Néanmoins, nous suivons principalement l'histoire de Blaise, un coran – c-a-d un guerrier mercenaire bien entrainé, fidèle au dieu Corannos – venu du Gorhaut et qui va découvrir petit à petit l'histoire et les traditions de l'Arbonne, si éloignées de son pays natal. Alors qu'il parait assez « brutus », taciturne et froid dans les premières parties du roman, Blaise apparait finalement de plus en plus sensible, avec un coeur courageux et brave, fidèle et, il faut le dire, extrêmement attachant. Il en est de même pour tous les autres personnages de l'histoire. En effet, la richesse du roman est que l'auteur nous fait partager la vision de beaucoup d'autres protagonistes tels que Lisseut, la jolie ménestrel tête brûlée, Ariane la reine de la Cour d'Amour, le vaillant duc Bertran ou encore le duc gorhautien Ranald, fils du vilain prélat de Corannos... S'il est aisé de se perdre dans tous les noms énoncés, l'histoire suffisamment bien ficelée et le talent de l'auteur ne permettent pas d'égarer très longtemps le lecteur. Tant de personnalités et de caractères sert d'ailleurs pertinemment bien l'histoire et le fil des évènements, chacun ayant son rôle à jouer dans cette guerre.

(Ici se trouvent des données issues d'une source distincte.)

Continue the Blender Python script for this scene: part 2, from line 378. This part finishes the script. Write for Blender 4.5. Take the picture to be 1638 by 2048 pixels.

Car il s'agit bien d'une guerre, voire de guerreS, dont il faut parler. D'abord entre deux personnages masculins aux coeurs brisés, jamais remis de l'histoire tragique les liants à la belle Aëlis de Miraval, héritière de l'Arbonne, pour qui leur coeur n'a jamais cessé de battre. Puis, et surtout, entre l'Arbonne et le Gorhaut, atroce pays nordique qui ne rêve que de conquête et d'anéantissement, de suprématie du dieu Corannos et de la répression de la condition féminine. Dans une interview,
Guy Gavriel Kay fait état de son inspiration ici entre les rivalités du Nord et du Sud de la France. Etant moi-même originaire du Sud, je ne peux que prendre le parti de l'Arbonne et cela me convient parfaitement ! Néanmoins, cette dualité tellement pugnace dans tout l'ouvrage met en exergue la cruauté, la méchanceté gratuite, la corruption et la trahison permanente des personnages gorhautiens. Jusqu'au tout dernier chapitre, le lecteur sera amené à détester (viscéralement pour ma part) ces êtres répugnants, dont la palme revient à Galbert de Garsenc, conseiller du roi Adémar du Gorhaut.
(Si ce n'est pas le cas pour vous, posez-vous des questions...)
L'histoire de ce roman se déroule sur une année entière, commençant par le printemps et finissant l'hiver. le rythme des saisons est aussi celui de l'histoire et des personnages, tantôt envoutant et suave, au coeur du festival de Tavernel, tantôt sanglant et froid, dans les cols séparant le Gorhaut de l'Arbonne. Cette scansion, maline, des 4 saisons convient parfaitement et trouve écho dans le rythme de lecture. le rythme est également accompagné par la musique. Car ce roman est une véritable ode à la musique médiévale, aux poètes, aux ménestrels et aux troubadours. Éminemment présente dans l'intégralité du roman, elle n'est jamais superflue et joue un rôle prépondérant dans le déroulé des évènements, tant par les paroles que par les personnages qui lui sont liés.
En conclusion:
Au final, ce livre est dingue. Certes, c'est un beau pavé, mais les 100 dernières pages sont incroyables et je n'ai pu détourné les yeux de la lecture, prise dans le rythme effréné des évènements. Il s'agit là de ma première lecture d'un roman de
Guy Gavriel Kay, mais nul doute que je lirai d'autres pavés de cet auteur canadien.